Sponsor Statement for Senate Bill 227
Proposed Committee Substitute
Public Facilities Financing Corporation and Advisory Vote
The Deferred Maintenance Task Force was charged to develop a financing mechanism for the funding of deferred maintenance for public facilities. The Task Force recommends that the Legislature establish a public corporation similar to the Alaska Housing Finance Corporation and the Alaska Industrial Development and Export Authority.
The Public Facilities Financing Corporation (PFFC) is established in the Department of Revenue. It is authorized to sell bonds to finance projects authorized by legislative action. The legislature will annually appropriate to the Corporation funds to pay the debt service on the bonds. Thus, the legislature maintains the control of identifying projects and the amount of funding. Thus it will also control the amount of annual debt service it will be exposed to.
The PFFC will function in the Department of Revenue similar to the state bond committee. It will have an executive director. The remainder of the staff work will be done by hiring consultants and including their fees in the bond package. This will minimize the need for new employees and is the normal practice.
Section 1. Legislative findings that there is a need for deferred maintenance to existing public facilities and for new public facilities and a Corporation to finance those needs.
Section 2. Adds Chapter 45 to AS 35 titled the Public Facilities Financing Corporation
35.45.010 Establishes the Public Facilities Financing Corporation in the Department of Revenue. The Corporation is independent, but subject to the Executive Budget Act.
35.45.020 Sets the board of directors as the commissioners of Revenue, Education, and Transportation and Public Facilities, the executive directors of AHFC and AIDEA.
35.45.030 Deals with officers, quorums, and employment of staff.
35.45.040 Sets out the powers and duties of the corporation. The Corporation is given routine operating powers, is allowed to acquire and hold property, issue revenue bonds, collect rents and fees, and accept gifts and grants.
The Proposed CS changes subsection (6) to reflect that property is not limited to personal property.
35.45.050 Allows the Corporation to issue bonds for projects approved by the legislature, and payment of the bonds is made by funds appropriated by the legislature. Authorizes state departments to enter into agreements with the Corporation. Agencies receiving funds from these bonds must have preventive maintenance programs in place and must be energy efficient. Bonds sold by the corporation may be "moral obligation bonds", they will not be secured by the full faith and credit of the state.
The Proposed CS changes subsection (a) to allow the Corporation to finance the entire project rather than just the state portion. This will allow the use of federal funds or other funding for projects.
It changes subsection (g) to include various forms of financing arrangements that will be used by the Corporation. The process is that the Corporation will issue bonds based on a lease. The legislature will appropriate lease payments that will then be used to fund the bonds.

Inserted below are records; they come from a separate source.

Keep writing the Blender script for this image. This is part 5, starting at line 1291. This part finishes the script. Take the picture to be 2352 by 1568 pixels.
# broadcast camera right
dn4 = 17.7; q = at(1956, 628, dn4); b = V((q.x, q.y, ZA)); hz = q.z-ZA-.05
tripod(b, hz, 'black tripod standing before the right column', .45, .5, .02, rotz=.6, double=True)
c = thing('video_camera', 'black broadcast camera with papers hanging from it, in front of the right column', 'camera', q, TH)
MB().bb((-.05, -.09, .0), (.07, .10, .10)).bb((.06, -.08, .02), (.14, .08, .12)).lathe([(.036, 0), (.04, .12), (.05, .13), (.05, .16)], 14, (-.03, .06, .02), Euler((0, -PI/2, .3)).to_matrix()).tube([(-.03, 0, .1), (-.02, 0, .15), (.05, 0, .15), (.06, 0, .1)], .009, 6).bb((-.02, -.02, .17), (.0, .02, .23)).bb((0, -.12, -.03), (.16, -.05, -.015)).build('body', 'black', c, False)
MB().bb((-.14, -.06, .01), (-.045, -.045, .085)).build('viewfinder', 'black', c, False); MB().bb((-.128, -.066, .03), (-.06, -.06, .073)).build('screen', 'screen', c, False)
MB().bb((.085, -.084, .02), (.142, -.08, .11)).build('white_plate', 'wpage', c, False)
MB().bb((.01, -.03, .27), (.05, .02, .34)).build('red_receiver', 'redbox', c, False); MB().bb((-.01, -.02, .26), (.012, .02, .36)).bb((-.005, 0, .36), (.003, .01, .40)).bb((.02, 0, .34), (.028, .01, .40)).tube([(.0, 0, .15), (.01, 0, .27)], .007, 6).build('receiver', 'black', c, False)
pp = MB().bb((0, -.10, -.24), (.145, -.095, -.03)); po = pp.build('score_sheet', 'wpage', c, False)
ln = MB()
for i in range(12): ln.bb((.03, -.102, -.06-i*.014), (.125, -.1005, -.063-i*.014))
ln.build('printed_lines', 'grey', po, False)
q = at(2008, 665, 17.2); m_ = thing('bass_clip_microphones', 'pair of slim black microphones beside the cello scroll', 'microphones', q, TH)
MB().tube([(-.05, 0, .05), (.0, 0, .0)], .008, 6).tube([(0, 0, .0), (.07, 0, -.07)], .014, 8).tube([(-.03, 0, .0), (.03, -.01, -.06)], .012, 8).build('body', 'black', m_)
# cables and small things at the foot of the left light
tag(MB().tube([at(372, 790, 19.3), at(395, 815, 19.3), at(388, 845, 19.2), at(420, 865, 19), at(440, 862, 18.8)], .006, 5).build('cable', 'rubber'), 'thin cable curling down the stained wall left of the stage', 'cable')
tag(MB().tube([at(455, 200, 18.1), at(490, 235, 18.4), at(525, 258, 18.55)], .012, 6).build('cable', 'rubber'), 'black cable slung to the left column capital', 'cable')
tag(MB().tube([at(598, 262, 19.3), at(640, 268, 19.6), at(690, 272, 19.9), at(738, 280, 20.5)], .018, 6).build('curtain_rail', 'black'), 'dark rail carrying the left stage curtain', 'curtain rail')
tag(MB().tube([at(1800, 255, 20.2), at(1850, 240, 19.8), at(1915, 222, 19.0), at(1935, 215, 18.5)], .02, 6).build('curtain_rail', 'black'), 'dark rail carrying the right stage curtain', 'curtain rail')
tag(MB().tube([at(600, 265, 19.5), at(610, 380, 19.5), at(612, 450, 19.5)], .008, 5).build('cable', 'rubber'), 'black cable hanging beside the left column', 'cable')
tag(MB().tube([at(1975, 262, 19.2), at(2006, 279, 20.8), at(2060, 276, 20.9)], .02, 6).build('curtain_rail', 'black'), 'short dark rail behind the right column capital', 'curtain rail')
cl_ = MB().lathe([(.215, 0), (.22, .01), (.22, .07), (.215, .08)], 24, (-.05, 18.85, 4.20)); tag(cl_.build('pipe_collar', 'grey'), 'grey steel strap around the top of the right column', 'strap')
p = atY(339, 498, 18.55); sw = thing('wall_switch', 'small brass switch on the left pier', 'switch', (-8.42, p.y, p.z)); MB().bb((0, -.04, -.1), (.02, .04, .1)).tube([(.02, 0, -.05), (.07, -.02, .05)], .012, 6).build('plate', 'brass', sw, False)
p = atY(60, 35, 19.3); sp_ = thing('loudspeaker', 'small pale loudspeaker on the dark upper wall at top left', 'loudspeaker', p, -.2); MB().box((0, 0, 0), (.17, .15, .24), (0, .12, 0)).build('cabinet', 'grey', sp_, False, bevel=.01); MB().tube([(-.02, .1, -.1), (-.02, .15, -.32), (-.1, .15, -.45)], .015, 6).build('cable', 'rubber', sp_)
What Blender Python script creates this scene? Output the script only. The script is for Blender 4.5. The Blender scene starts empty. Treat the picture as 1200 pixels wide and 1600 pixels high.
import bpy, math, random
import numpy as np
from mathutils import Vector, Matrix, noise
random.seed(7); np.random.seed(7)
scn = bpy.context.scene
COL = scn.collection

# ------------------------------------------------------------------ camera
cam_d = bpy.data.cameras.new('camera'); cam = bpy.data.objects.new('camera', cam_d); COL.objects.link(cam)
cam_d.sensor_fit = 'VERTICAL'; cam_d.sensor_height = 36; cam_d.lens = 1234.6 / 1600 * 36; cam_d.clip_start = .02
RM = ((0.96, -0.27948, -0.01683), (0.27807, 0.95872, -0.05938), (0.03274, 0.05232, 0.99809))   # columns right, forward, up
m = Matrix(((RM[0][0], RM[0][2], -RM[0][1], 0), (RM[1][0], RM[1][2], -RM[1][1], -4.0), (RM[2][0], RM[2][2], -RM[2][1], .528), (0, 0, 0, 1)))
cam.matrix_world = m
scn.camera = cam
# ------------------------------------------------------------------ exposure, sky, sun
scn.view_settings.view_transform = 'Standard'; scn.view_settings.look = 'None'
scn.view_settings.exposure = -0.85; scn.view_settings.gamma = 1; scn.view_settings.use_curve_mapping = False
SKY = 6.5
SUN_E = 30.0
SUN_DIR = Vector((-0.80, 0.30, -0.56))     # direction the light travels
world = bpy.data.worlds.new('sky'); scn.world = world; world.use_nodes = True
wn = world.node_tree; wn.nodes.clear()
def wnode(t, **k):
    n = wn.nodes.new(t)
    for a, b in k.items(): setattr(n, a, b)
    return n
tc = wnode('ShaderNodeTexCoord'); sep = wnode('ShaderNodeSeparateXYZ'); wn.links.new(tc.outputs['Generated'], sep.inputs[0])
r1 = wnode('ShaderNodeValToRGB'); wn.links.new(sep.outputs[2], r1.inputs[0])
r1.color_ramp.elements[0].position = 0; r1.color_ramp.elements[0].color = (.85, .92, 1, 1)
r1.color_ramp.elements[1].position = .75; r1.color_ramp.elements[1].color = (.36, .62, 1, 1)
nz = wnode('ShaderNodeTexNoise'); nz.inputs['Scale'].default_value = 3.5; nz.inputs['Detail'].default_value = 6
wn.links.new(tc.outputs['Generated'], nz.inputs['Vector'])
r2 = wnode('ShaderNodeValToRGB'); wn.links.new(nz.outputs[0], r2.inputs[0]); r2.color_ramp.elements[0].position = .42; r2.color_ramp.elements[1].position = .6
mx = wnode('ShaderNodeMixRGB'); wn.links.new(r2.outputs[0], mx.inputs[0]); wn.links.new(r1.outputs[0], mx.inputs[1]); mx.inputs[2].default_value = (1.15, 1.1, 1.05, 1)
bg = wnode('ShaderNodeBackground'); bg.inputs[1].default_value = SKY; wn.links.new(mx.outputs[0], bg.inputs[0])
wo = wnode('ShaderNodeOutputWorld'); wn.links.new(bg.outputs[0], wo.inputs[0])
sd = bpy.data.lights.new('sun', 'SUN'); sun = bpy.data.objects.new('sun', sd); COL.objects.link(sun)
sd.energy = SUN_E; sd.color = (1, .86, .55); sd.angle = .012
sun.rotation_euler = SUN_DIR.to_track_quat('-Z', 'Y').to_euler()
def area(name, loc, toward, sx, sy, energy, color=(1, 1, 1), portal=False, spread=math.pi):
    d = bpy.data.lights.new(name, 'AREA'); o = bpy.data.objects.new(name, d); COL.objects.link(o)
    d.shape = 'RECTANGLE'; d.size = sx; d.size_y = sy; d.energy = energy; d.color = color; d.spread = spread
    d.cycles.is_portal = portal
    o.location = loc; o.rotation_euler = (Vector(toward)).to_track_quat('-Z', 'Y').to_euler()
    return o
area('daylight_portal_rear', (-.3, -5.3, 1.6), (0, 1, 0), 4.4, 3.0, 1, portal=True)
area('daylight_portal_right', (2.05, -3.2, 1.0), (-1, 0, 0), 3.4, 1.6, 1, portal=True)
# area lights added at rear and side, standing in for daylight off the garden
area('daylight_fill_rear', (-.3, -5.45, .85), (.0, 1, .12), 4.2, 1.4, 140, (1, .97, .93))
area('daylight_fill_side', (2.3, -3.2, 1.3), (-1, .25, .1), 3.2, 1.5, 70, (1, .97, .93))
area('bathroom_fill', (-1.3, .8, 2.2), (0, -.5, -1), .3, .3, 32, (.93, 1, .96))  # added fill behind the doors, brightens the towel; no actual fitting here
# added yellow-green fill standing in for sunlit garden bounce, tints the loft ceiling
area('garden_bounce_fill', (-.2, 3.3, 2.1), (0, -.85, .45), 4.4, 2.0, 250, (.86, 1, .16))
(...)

35.45.060 Provides the details of the bonds that may be issued by the Corporation. It requires that the Corporation notify the legislature prior to bond sales and inform the legislature amounts necessary of appropriation to maintain the necessary reserves and to service debt.
35.45.070 Limits the bonding allowed to $2 million. This is a level unlikely to be reached in the foreseeable future, but allows the Corporation to be useful in future capital funding activities, as directed by future legislatures.
The proposed CS changes the word security to securities, correction of a typing error.
35.45.080 Limits personal liability of directors and employees.
35.45.090 Exempts these bonds from state taxation.
35.45.100 States that the state will not alter the terms under which the bonds are issued or impair the rights of the bond holders. This is not a guarantee or promise of repayment or performance of the Corporation.
35.45.110 Establishes the Build Alaska Fund. Funding and amount is considered in HB 314.
The proposed CS changes the word secures to secure, correction of a typing error.
35.45.120 Requires an annual audit.
35.45.130 requires an annual report to the governor and legislature.
35.45.140 provides for adoption of regulations by the Corporation.
35.45.900 Defines terms for Chapter 45
Section 3. Makes the state procurement applicable to the Corporation.
Section 4. Makes the executive director exempt from classified service.
Section 5. Makes the Corporation a state board or commission for purposes of the administrative Conflict of Interest statutes.
Section 6. This provides for an advisory vote on moving funds from the Constitutional Budget Reserve to the Build Alaska Fund. The amount will be amended to follow the amount the Finance committees recommend in HB 314. The likely recommendation will be less than the current number, as the anticipated draw on the CBRF will be greater than estimated when this proposal was drafted in the December 1997.
Section 7. Provides an immediate effective date.